Transcribe the material from its first line onward, ending with the line that contains "stone(px, py, w, h, 'grey" and adding nothing beyond it.

Provided material:
------

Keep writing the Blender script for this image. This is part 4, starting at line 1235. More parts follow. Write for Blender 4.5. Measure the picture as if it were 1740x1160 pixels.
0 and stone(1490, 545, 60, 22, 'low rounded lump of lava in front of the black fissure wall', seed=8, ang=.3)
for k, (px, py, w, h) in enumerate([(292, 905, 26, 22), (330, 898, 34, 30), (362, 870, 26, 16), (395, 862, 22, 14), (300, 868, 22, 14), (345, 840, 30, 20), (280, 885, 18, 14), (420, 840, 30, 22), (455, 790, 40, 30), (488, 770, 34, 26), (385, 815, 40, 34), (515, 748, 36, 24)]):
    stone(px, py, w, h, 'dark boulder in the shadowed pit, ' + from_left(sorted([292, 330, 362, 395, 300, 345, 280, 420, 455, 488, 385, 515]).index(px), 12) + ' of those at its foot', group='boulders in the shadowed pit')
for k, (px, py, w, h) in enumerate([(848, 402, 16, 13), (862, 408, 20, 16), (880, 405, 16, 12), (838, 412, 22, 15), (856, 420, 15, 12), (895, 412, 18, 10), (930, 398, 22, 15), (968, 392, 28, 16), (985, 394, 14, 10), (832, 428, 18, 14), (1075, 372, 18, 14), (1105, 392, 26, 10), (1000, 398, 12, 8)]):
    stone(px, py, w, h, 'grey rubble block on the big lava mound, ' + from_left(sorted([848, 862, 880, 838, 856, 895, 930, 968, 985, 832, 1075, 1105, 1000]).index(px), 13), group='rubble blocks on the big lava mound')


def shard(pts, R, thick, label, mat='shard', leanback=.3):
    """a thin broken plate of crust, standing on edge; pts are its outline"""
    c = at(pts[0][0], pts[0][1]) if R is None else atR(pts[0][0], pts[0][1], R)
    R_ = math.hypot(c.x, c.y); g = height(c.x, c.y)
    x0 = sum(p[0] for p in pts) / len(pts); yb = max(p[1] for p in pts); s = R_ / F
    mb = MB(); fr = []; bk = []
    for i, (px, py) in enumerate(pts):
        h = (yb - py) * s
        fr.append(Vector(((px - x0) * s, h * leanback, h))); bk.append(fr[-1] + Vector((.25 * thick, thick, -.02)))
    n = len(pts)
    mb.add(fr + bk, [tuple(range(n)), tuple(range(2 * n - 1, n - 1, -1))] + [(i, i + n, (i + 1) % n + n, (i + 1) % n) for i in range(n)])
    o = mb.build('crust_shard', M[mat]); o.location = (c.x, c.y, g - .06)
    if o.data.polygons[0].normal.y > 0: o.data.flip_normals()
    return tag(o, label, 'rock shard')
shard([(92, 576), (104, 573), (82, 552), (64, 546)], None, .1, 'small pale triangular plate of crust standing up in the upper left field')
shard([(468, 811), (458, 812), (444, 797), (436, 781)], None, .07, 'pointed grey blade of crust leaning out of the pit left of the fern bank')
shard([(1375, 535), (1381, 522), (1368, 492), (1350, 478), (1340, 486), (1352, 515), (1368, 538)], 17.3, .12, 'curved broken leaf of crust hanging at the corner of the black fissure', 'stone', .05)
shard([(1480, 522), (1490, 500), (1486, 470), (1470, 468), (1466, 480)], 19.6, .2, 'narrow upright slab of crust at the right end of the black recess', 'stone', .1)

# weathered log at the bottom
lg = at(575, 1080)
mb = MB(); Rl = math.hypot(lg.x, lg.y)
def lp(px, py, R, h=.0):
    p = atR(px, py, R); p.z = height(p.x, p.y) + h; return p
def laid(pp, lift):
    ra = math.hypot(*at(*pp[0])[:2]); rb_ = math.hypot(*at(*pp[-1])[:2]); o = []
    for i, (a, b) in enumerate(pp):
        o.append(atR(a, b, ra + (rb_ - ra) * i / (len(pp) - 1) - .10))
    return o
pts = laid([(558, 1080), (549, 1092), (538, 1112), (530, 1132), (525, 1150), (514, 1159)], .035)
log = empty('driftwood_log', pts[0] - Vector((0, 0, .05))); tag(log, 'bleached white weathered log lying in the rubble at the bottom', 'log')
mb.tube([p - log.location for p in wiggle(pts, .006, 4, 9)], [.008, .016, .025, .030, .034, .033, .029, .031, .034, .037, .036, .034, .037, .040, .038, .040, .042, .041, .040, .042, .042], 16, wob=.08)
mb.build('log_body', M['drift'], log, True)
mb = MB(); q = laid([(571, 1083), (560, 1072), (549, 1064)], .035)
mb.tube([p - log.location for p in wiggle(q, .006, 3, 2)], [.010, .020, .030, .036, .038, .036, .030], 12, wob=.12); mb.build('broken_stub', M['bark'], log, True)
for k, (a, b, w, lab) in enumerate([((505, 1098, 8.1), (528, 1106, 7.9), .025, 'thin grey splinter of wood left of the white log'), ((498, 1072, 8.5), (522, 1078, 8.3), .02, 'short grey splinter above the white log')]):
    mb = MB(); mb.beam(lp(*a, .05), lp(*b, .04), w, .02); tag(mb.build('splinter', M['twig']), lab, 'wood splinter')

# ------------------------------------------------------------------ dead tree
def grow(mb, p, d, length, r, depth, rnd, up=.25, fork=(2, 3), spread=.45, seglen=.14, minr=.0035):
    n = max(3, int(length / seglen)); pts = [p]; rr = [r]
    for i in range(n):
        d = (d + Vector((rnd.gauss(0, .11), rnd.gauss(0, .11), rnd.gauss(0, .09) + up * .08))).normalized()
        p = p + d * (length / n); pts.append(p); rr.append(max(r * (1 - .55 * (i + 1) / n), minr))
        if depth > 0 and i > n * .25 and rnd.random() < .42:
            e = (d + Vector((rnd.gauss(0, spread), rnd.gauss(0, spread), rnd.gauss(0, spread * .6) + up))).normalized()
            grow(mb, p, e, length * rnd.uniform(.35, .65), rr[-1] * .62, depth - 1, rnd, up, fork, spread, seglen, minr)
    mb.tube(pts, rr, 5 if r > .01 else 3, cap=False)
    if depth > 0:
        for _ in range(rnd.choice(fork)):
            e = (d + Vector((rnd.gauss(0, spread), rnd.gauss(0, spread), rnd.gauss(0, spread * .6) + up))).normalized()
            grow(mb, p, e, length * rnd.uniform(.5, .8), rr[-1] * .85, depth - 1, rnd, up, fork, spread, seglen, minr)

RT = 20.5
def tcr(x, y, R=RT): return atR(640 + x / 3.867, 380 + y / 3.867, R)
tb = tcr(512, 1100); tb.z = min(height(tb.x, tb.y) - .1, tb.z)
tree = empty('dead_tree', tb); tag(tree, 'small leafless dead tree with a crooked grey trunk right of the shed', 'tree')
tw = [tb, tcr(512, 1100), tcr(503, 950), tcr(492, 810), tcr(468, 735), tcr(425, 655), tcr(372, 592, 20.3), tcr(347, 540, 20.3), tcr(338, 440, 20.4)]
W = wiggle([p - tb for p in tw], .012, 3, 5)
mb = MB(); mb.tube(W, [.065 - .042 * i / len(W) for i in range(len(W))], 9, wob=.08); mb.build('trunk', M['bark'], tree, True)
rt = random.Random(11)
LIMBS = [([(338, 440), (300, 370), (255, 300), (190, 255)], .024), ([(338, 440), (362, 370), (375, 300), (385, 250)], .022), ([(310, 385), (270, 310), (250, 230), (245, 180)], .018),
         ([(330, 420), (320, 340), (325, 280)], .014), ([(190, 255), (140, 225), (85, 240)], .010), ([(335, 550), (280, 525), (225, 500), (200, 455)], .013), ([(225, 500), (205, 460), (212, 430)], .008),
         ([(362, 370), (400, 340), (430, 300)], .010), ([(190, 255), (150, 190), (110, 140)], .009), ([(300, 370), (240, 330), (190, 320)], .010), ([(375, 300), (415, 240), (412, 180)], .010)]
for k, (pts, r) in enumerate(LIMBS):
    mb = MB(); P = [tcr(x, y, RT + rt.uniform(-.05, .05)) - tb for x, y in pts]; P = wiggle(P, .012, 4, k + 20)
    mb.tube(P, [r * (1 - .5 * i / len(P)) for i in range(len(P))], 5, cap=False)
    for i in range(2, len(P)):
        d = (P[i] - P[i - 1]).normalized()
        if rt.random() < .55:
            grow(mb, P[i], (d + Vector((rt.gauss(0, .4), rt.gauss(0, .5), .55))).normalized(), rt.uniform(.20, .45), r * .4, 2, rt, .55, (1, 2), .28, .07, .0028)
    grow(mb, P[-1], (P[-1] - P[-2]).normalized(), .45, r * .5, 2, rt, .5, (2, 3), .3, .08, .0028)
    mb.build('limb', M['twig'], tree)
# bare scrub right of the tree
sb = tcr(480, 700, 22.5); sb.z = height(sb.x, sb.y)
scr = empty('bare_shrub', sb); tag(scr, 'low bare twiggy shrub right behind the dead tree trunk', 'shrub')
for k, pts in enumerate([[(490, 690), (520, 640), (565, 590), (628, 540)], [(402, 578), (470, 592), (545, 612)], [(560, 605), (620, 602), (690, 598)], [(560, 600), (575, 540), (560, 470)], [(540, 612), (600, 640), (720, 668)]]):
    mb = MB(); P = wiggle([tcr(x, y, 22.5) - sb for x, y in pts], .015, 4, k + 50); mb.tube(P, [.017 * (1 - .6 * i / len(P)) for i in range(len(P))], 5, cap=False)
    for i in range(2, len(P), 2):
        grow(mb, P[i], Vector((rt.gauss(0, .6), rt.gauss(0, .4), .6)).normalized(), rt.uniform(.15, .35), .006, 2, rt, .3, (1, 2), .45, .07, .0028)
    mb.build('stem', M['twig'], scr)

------

Solution for this problem:
Keep writing the Blender script for this image. This is part 4, starting at line 1235. More parts follow. Write for Blender 4.5. Measure the picture as if it were 1740x1160 pixels.
0 and stone(1490, 545, 60, 22, 'low rounded lump of lava in front of the black fissure wall', seed=8, ang=.3)
for k, (px, py, w, h) in enumerate([(292, 905, 26, 22), (330, 898, 34, 30), (362, 870, 26, 16), (395, 862, 22, 14), (300, 868, 22, 14), (345, 840, 30, 20), (280, 885, 18, 14), (420, 840, 30, 22), (455, 790, 40, 30), (488, 770, 34, 26), (385, 815, 40, 34), (515, 748, 36, 24)]):
    stone(px, py, w, h, 'dark boulder in the shadowed pit, ' + from_left(sorted([292, 330, 362, 395, 300, 345, 280, 420, 455, 488, 385, 515]).index(px), 12) + ' of those at its foot', group='boulders in the shadowed pit')
for k, (px, py, w, h) in enumerate([(848, 402, 16, 13), (862, 408, 20, 16), (880, 405, 16, 12), (838, 412, 22, 15), (856, 420, 15, 12), (895, 412, 18, 10), (930, 398, 22, 15), (968, 392, 28, 16), (985, 394, 14, 10), (832, 428, 18, 14), (1075, 372, 18, 14), (1105, 392, 26, 10), (1000, 398, 12, 8)]):
    stone(px, py, w, h, 'grey rubble block on the big lava mound, ' + from_left(sorted([848, 862, 880, 838, 856, 895, 930, 968, 985, 832, 1075, 1105, 1000]).index(px), 13), group='rubble blocks on the big lava mound')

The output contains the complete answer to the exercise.